Quote the whole listing verbatim.

_ _ _

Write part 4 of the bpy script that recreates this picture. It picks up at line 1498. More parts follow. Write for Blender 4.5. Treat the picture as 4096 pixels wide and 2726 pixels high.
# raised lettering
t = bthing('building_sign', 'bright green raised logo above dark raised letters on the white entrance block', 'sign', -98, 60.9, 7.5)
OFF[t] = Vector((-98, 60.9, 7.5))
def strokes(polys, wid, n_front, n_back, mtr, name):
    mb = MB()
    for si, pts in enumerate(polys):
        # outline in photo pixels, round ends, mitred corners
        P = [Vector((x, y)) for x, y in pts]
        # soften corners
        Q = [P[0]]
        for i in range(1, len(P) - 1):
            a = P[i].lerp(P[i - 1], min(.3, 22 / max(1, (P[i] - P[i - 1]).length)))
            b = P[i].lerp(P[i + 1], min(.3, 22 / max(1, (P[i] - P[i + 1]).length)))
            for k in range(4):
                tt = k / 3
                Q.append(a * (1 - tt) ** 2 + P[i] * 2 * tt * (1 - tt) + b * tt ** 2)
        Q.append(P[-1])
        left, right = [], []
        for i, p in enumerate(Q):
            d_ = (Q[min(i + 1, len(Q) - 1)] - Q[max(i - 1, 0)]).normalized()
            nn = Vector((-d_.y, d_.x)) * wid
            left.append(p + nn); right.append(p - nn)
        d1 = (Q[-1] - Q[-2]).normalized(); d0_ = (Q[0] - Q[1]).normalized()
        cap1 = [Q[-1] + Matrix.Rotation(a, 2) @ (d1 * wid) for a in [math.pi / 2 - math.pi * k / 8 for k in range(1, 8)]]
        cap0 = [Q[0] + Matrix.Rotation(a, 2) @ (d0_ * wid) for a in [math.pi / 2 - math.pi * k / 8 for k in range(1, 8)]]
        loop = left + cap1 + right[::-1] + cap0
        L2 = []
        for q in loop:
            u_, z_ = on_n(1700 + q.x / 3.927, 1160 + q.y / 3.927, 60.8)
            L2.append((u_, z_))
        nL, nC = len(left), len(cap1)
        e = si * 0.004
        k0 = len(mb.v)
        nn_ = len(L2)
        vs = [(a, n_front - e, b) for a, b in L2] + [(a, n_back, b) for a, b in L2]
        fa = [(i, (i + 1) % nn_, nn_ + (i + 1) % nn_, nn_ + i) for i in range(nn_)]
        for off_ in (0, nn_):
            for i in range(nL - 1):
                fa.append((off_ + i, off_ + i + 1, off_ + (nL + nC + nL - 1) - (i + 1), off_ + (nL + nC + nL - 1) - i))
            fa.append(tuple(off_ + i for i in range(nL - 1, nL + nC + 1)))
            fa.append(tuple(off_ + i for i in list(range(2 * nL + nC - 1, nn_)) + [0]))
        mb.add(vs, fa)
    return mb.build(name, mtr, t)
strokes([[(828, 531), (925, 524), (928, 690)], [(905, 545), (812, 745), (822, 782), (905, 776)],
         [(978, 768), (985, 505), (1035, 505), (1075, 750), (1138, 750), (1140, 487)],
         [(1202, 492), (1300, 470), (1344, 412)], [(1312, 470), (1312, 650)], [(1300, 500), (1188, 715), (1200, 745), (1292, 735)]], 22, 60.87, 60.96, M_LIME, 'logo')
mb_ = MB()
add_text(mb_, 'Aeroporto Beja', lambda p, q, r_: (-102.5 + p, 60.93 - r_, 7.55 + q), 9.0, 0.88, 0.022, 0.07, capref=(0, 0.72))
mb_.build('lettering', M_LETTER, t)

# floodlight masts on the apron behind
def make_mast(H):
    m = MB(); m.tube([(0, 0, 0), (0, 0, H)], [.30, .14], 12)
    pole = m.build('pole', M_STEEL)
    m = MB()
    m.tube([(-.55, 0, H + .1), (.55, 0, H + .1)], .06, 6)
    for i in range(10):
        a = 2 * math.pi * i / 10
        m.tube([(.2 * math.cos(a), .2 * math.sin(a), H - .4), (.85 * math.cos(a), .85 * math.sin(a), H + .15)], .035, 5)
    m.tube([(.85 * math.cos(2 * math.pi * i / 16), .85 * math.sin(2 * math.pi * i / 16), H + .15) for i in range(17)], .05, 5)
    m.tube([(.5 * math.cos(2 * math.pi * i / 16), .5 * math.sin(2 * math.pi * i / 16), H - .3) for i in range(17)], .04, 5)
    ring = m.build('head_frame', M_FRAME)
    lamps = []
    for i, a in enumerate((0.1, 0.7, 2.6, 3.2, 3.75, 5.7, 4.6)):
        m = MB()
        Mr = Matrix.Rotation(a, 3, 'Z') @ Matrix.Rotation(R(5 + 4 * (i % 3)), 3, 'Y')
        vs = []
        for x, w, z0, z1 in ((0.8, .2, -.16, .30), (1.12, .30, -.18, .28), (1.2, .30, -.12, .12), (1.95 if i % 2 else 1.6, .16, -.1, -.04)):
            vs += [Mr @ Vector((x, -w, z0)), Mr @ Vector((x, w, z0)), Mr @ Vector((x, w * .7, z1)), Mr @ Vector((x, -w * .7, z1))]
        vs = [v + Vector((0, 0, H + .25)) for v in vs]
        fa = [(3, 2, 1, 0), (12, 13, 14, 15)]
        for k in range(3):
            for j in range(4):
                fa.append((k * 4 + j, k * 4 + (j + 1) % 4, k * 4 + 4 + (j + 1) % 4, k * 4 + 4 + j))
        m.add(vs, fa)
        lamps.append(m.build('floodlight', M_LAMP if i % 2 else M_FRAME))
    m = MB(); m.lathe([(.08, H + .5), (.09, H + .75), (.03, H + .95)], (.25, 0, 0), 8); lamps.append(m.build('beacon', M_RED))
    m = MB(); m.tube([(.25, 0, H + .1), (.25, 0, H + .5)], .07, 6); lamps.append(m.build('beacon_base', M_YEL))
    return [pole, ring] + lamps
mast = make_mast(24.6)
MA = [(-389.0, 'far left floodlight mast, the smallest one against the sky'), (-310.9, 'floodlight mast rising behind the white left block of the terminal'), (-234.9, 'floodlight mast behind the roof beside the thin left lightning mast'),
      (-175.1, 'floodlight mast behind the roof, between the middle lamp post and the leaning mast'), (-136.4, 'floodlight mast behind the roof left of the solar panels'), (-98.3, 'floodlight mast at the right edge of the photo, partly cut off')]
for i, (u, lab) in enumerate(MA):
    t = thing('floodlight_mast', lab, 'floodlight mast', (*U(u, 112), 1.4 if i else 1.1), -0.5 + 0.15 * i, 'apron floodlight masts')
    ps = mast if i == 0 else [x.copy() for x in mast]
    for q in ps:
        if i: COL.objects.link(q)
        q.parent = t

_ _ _

* _Output for this exercise_:
Write part 4 of the bpy script that recreates this picture. It picks up at line 1498. More parts follow. Write for Blender 4.5. Treat the picture as 4096 pixels wide and 2726 pixels high.
# raised lettering
t = bthing('building_sign', 'bright green raised logo above dark raised letters on the white entrance block', 'sign', -98, 60.9, 7.5)
OFF[t] = Vector((-98, 60.9, 7.5))
def strokes(polys, wid, n_front, n_back, mtr, name):
    mb = MB()
    for si, pts in enumerate(polys):
        # outline in photo pixels, round ends, mitred corners
        P = [Vector((x, y)) for x, y in pts]
        # soften corners
        Q = [P[0]]
        for i in range(1, len(P) - 1):
            a = P[i].lerp(P[i - 1], min(.3, 22 / max(1, (P[i] - P[i - 1]).length)))
            b = P[i].lerp(P[i + 1], min(.3, 22 / max(1, (P[i] - P[i + 1]).length)))
            for k in range(4):
                tt = k / 3
                Q.append(a * (1 - tt) ** 2 + P[i] * 2 * tt * (1 - tt) + b * tt ** 2)
        Q.append(P[-1])
        left, right = [], []
        for i, p in enumerate(Q):
            d_ = (Q[min(i + 1, len(Q) - 1)] - Q[max(i - 1, 0)]).normalized()
            nn = Vector((-d_.y, d_.x)) * wid
            left.append(p + nn); right.append(p - nn)
        d1 = (Q[-1] - Q[-2]).normalized(); d0_ = (Q[0] - Q[1]).normalized()
        cap1 = [Q[-1] + Matrix.Rotation(a, 2) @ (d1 * wid) for a in [math.pi / 2 - math.pi * k / 8 for k in range(1, 8)]]
        cap0 = [Q[0] + Matrix.Rotation(a, 2) @ (d0_ * wid) for a in [math.pi / 2 - math.pi * k / 8 for k in range(1, 8)]]
        loop = left + cap1 + right[::-1] + cap0
        L2 = []
        for q in loop:
            u_, z_ = on_n(1700 + q.x / 3.927, 1160 + q.y / 3.927, 60.8)
            L2.append((u_, z_))
        nL, nC = len(left), len(cap1)
        e = si * 0.004
        k0 = len(mb.v)
        nn_ = len(L2)
        vs = [(a, n_front - e, b) for a, b in L2] + [(a, n_back, b) for a, b in L2]
        fa = [(i, (i + 1) % nn_, nn_ + (i + 1) % nn_, nn_ + i) for i in range(nn_)]
        for off_ in (0, nn_):
            for i in range(nL - 1):
                fa.append((off_ + i, off_ + i + 1, off_ + (nL + nC + nL - 1) - (i + 1), off_ + (nL + nC + nL - 1) - i))
            fa.append(tuple(off_ + i for i in range(nL - 1, nL + nC + 1)))
            fa.append(tuple(off_ + i for i in list(range(2 * nL + nC - 1, nn_)) + [0]))
        mb.add(vs, fa)
    return mb.build(name, mtr, t)
strokes([[(828, 531), (925, 524), (928, 690)], [(905, 545), (812, 745), (822, 782), (905, 776)],
         [(978, 768), (985, 505), (1035, 505), (1075, 750), (1138, 750), (1140, 487)],
         [(1202, 492), (1300, 470), (1344, 412)], [(1312, 470), (1312, 650)], [(1300, 500), (1188, 715), (1200, 745), (1292, 735)]], 22, 60.87, 60.96, M_LIME, 'logo')
mb_ = MB()
add_text(mb_, 'Aeroporto Beja', lambda p, q, r_: (-102.5 + p, 60.93 - r_, 7.55 + q), 9.0, 0.88, 0.022, 0.07, capref=(0, 0.72))
mb_.build('lettering', M_LETTER, t)

# floodlight masts on the apron behind
def make_mast(H):
    m = MB(); m.tube([(0, 0, 0), (0, 0, H)], [.30, .14], 12)
    pole = m.build('pole', M_STEEL)
    m = MB()
    m.tube([(-.55, 0, H + .1), (.55, 0, H + .1)], .06, 6)
    for i in range(10):
        a = 2 * math.pi * i / 10
        m.tube([(.2 * math.cos(a), .2 * math.sin(a), H - .4), (.85 * math.cos(a), .85 * math.sin(a), H + .15)], .035, 5)
    m.tube([(.85 * math.cos(2 * math.pi * i / 16), .85 * math.sin(2 * math.pi * i / 16), H + .15) for i in range(17)], .05, 5)
    m.tube([(.5 * math.cos(2 * math.pi * i / 16), .5 * math.sin(2 * math.pi * i / 16), H - .3) for i in range(17)], .04, 5)
    ring = m.build('head_frame', M_FRAME)
    lamps = []
    for i, a in enumerate((0.1, 0.7, 2.6, 3.2, 3.75, 5.7, 4.6)):
        m = MB()
        Mr = Matrix.Rotation(a, 3, 'Z') @ Matrix.Rotation(R(5 + 4 * (i % 3)), 3, 'Y')
        vs = []
        for x, w, z0, z1 in ((0.8, .2, -.16, .30), (1.12, .30, -.18, .28), (1.2, .30, -.12, .12), (1.95 if i % 2 else 1.6, .16, -.1, -.04)):
            vs += [Mr @ Vector((x, -w, z0)), Mr @ Vector((x, w, z0)), Mr @ Vector((x, w * .7, z1)), Mr @ Vector((x, -w * .7, z1))]
        vs = [v + Vector((0, 0, H + .25)) for v in vs]
        fa = [(3, 2, 1, 0), (12, 13, 14, 15)]
        for k in range(3):
            for j in range(4):
                fa.append((k * 4 + j, k * 4 + (j + 1) % 4, k * 4 + 4 + (j + 1) % 4, k * 4 + 4 + j))
        m.add(vs, fa)
        lamps.append(m.build('floodlight', M_LAMP if i % 2 else M_FRAME))
    m = MB(); m.lathe([(.08, H + .5), (.09, H + .75), (.03, H + .95)], (.25, 0, 0), 8); lamps.append(m.build('beacon', M_RED))
    m = MB(); m.tube([(.25, 0, H + .1), (.25, 0, H + .5)], .07, 6); lamps.append(m.build('beacon_base', M_YEL))
    return [pole, ring] + lamps
mast = make_mast(24.6)
MA = [(-389.0, 'far left floodlight mast, the smallest one against the sky'), (-310.9, 'floodlight mast rising behind the white left block of the terminal'), (-234.9, 'floodlight mast behind the roof beside the thin left lightning mast'),
      (-175.1, 'floodlight mast behind the roof, between the middle lamp post and the leaning mast'), (-136.4, 'floodlight mast behind the roof left of the solar panels'), (-98.3, 'floodlight mast at the right edge of the photo, partly cut off')]
for i, (u, lab) in enumerate(MA):
    t = thing('floodlight_mast', lab, 'floodlight mast', (*U(u, 112), 1.4 if i else 1.1), -0.5 + 0.15 * i, 'apron floodlight masts')
    ps = mast if i == 0 else [x.copy() for x in mast]
    for q in ps:
        if i: COL.objects.link(q)
        q.parent = t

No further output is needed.